In contrast, the industry representatives were of the opinion that the current regulatory framework does not take into account the speed factor in particular. The artificial separation of natural gas and hydrogen in Germany is a brake on investment, as Dr. Thomas Gößmann emphasized. What is needed is an undogmatic and technology-open approach and, above all, rapid industrial scaling across all sectors. Dr. Sopna Sury also called for courage for speed from politicians. She addressed in particular the very long and bureaucratic procedures for IPCEI applications (Important Projects of Common European Interest) and the still outstanding definition of green power criteria by the EU Commission (Delegated Act). Electrolysis should not be disadvantaged in national planning procedures, Sury said.

The ball is in politics

In the final discussion, representatives of theAmpel coalition spoke about what politicians are doing to ensure a rapid H2 market ramp-up and what the concrete plans for the coming years look like. A central point that was repeatedly raised in the audience on site and in the livestream: Speeding up planning and permitting processes for renewables.

As part of the federal government’s Easter package, the first foundations have been laid for this, explained Felix Banaszak, state chairman of Bündnis 90/Die Grünen NRW and member of the German Bundestag for the Duisburg constituency.

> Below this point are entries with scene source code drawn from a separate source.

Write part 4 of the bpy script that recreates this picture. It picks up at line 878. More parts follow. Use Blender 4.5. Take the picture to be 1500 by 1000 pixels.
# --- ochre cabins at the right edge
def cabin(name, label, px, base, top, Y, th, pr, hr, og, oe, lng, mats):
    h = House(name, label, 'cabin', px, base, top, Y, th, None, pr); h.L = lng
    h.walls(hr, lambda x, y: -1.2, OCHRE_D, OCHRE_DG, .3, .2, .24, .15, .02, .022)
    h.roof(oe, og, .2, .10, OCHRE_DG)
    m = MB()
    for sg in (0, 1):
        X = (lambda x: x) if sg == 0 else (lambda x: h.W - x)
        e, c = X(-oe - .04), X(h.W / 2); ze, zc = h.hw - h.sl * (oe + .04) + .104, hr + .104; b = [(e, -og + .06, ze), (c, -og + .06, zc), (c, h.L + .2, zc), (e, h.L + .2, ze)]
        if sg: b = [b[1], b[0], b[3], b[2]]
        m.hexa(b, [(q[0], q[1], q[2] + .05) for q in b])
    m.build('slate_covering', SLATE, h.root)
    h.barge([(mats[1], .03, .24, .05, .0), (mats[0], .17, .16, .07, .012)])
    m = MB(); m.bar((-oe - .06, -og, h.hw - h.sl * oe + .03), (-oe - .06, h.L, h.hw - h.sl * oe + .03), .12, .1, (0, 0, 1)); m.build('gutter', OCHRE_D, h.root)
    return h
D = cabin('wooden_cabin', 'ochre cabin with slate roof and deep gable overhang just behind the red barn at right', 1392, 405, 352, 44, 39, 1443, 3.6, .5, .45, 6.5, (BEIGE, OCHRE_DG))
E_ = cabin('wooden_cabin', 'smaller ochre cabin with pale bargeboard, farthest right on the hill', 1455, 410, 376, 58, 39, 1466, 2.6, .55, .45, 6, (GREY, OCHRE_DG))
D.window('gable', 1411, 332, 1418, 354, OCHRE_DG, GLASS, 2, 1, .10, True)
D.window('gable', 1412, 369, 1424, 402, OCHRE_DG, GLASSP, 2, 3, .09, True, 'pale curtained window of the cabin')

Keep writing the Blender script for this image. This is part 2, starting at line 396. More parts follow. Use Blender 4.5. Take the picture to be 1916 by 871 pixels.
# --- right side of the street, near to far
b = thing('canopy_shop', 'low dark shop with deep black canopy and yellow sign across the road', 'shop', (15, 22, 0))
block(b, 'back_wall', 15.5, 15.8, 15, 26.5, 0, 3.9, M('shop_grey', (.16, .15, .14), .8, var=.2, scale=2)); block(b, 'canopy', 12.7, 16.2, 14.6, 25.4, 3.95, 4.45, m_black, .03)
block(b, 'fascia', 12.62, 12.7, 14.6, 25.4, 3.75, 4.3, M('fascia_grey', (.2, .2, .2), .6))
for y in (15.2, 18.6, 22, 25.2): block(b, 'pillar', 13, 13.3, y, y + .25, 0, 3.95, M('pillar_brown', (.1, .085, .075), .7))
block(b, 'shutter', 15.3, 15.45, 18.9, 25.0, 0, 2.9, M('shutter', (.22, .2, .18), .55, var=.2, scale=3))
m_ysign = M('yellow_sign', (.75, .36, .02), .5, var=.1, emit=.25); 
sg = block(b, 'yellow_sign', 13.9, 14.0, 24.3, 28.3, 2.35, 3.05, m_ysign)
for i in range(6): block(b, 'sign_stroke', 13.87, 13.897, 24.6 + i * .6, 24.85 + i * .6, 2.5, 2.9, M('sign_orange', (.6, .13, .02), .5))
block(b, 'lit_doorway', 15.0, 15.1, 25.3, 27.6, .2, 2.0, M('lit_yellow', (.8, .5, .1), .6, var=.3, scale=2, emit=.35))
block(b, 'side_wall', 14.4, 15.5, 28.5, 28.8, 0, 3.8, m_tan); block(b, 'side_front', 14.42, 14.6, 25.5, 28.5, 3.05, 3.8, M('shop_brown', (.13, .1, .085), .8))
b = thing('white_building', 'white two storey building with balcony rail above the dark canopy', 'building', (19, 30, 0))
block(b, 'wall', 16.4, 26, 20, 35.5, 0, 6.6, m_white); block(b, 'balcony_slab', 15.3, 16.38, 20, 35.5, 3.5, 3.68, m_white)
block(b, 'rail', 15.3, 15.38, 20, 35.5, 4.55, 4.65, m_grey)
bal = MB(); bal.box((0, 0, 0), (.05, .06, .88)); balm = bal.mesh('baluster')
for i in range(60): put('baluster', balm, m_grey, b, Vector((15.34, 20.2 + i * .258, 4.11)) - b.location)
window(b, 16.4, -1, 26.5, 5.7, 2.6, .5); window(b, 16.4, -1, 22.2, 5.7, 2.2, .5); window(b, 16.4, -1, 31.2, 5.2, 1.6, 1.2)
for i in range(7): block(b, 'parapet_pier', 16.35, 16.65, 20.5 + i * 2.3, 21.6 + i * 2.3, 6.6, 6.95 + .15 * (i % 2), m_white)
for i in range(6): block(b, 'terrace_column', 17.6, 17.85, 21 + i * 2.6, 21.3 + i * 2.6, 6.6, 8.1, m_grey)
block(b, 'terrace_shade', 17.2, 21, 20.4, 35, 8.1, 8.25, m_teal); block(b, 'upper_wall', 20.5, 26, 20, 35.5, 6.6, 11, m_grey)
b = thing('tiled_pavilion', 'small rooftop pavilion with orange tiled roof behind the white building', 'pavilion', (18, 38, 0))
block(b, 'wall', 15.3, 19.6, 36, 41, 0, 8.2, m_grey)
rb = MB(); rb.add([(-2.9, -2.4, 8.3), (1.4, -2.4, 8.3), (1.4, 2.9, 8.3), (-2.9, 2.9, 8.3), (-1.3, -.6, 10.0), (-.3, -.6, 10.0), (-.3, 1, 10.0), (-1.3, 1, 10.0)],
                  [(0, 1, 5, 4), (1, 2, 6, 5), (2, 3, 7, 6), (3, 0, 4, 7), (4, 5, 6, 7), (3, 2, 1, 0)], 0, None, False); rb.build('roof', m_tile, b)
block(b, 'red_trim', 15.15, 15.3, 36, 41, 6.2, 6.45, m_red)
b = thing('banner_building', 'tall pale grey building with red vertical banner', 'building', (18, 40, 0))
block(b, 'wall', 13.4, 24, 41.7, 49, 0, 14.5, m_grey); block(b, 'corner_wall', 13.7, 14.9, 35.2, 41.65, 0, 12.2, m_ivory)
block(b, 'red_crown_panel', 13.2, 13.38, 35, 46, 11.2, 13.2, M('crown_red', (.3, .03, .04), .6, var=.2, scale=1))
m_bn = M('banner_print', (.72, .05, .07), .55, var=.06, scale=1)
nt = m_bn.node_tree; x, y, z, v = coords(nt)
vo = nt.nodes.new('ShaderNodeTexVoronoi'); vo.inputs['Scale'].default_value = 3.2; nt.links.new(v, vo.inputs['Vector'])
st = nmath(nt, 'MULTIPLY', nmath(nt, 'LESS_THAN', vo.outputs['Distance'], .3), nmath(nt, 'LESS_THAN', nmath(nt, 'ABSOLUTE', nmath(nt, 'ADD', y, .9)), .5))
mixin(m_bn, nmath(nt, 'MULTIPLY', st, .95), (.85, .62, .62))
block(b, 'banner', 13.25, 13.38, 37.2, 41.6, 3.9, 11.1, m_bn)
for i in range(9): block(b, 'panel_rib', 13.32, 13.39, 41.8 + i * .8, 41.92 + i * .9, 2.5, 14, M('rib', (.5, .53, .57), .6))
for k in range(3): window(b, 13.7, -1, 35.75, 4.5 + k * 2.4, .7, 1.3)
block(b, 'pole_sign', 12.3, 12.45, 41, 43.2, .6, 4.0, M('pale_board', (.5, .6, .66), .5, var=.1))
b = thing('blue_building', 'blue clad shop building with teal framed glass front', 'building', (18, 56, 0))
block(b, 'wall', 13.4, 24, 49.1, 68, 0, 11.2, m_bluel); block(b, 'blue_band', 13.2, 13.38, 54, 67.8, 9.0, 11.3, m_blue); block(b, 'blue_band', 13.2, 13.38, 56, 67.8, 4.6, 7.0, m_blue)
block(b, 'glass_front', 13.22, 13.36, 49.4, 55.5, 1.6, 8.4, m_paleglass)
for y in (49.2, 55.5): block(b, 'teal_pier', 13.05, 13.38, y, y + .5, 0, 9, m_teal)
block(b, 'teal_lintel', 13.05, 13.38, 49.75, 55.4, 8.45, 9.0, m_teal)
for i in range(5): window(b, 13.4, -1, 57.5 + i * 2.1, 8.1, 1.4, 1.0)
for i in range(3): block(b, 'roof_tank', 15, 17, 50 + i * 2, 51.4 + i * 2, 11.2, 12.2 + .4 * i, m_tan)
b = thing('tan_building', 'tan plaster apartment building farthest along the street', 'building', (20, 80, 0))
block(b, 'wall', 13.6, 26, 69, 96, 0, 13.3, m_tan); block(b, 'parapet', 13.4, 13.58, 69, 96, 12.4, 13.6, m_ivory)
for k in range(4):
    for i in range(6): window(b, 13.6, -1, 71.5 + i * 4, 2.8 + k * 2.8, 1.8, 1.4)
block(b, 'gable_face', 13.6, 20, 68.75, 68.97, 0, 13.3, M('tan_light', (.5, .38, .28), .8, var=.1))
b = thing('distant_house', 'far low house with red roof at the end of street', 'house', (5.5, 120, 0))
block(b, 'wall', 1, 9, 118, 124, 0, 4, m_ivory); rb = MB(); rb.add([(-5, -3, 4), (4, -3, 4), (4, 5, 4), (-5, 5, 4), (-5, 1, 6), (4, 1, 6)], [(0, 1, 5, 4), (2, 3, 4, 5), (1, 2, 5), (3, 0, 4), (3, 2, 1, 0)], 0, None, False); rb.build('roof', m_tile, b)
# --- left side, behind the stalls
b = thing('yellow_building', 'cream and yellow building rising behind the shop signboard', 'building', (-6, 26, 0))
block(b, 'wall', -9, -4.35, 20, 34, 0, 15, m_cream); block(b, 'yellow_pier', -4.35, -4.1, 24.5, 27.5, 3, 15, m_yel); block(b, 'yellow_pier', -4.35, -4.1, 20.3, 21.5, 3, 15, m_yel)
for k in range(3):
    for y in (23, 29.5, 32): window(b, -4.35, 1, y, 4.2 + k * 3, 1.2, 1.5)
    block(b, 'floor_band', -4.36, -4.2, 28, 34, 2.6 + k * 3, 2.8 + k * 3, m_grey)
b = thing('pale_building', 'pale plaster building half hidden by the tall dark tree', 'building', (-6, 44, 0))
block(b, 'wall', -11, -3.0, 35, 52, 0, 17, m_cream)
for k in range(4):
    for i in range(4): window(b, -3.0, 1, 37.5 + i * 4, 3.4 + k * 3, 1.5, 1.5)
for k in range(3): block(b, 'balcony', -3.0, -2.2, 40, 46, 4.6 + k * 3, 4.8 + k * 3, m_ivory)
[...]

However, citizen acceptance of distance regulations is an issue where further persuasion is needed, reported Carl-Julius Cronenberg, spokesman for SMEs and free trade for the Free Democrats on his Hochsauerland constituency. In addition, he emphasized the need for market-based incentives for industry so that hydrogen can be used as an “opportunity energy” as quickly as possible. The hydrogen representative of the SPD parliamentary group, Andreas Rimkus, made it emphatically clear that larger quantities of hydrogen are needed than previously envisaged in the coalition agreement: “To achieve this, we must bring together the production, transport, storage, distribution and use of hydrogen and promote it through regulation.”